Now I have a new date I must survive until – July 21, 2007. That’s the day when Harry Potter and the Deathly Hallows is released into stores – the seventh and final Harry Potter novel. Thankfully this is a week before San Diego Comic Con – you try getting a Harry Potter book in that town when it’s filled with a gazillion nerds.
A lot of people assumed that the book would hit July 7, for a 7/07/07 date for the 7th book, but I guess Scholastic was OK with just multiples of seven. Maybe that’s why the hardcover is priced at a fairly steep 7 x 5 = 35 bucks.
It’s a big summer for Potter fans – the fifth movie, Harry Potter and the Order of Phoenix, is hitting theaters just a week before the book comes out. This means that if you’re not a Harry Potter person you should probably avoid the internet for most of July.
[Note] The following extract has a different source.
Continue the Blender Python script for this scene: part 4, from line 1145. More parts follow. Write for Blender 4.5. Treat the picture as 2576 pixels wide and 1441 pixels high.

What’s going to happen in book 7? I can’t wait to find out – I make no bones about being a fan of the series, which has evolved from fluffy kiddie nonsense to surprisingly dark and deep kiddie nonsense. Look, let’s not get ahead of ourselves here – JK Rowling is no Thomas Pynchon, but she has tapped into something very universal about adolescence and growing up, and she has managed to take some very standard tropes of fantasy and mold them into a unique universe that feels so real you want to move there. What’s been most fascinating about reading these books has been watching Rowling grow as a writer, moving from plain declarative text in the first couple of books into some prose that’s actually quite lovely by the time book 6 rolled around. She’s also not been afraid to get complex with her storytelling and her morality, allowing the books to grow up along with the original reader base.
Here’s what I think we can expect: Hermione and Ron get it on. Snape sacrifices himself. I bet dollars to donuts that Sirius Black returns. Draco Malfoy will join the good guys. And I’m hoping that Harry Potter bites it at the end – what a way to end a children’s book series. I doubt that will happen, but Rowling has shocked us in the past.